What might have seemed like a dead-end career move proved anything but. While in Bakhmut, Miller began moonlighting for local media outlets, whose feisty exposes of corrupt oligarchs were far more exciting than anything he’d done back in Portland. In 2012 he took a job at the Kyiv Post, spending the next decade as Ukraine correspondent for Buzzfeed, Politico and, since October, the FT.

As such, he brings a seasoned, personal perspective to his book The War Came to Us, an account of both the 16-month conflict and its wider roots. Returning to Bakhmut last January – this time in flak jacket – he sees his old school flattened by bombs, and a town he’d grown fond of steeped in blood. A despondent Ukrainian commander makes him photograph a large box of khaki footwear in a base. “It is all the shoes that our guys won’t need anymore because they don’t have the legs and feet for them,” he tells Miller.

Miller’s book opens with a commendably unswashbuckling account of the outbreak of the war on February 24 last year, when he is part of a press pack at a hotel in the eastern city of Kramatorsk. At 5am, when Russian missiles land less than a mile away, journalists emerge panicking from their rooms in their underwear, and have to be calmed down by the hotel’s seen-it-all receptionist. Their alarm is understandable. Russia’s war machine was presumed invincible, and at the time, many foreign media outlets called their crews back to Lviv on Ukraine’s Polish border.

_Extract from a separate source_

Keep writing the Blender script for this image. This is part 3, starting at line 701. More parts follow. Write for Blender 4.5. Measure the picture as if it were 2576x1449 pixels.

Miller, to his credit, holes up in Kyiv instead, aware the capital’s siege will be the big story. “People were staring at the sky, fearing what the Russians might unleash on them from above,” he writes. A contact in President Zelensky’s office texts him the following unhelpful comment: “Do not quote me, we don’t want to cause panic. But this is very bad. Total war.”

As a “total war”, it is hard for any one reporter to give a panoramic account, not least because of neither side wants journalists getting too close. At one point, when trying to cover a missile attack on an airfield, Miller is held at gunpoint by Ukrainian forces who suspect him of being a Russian saboteur.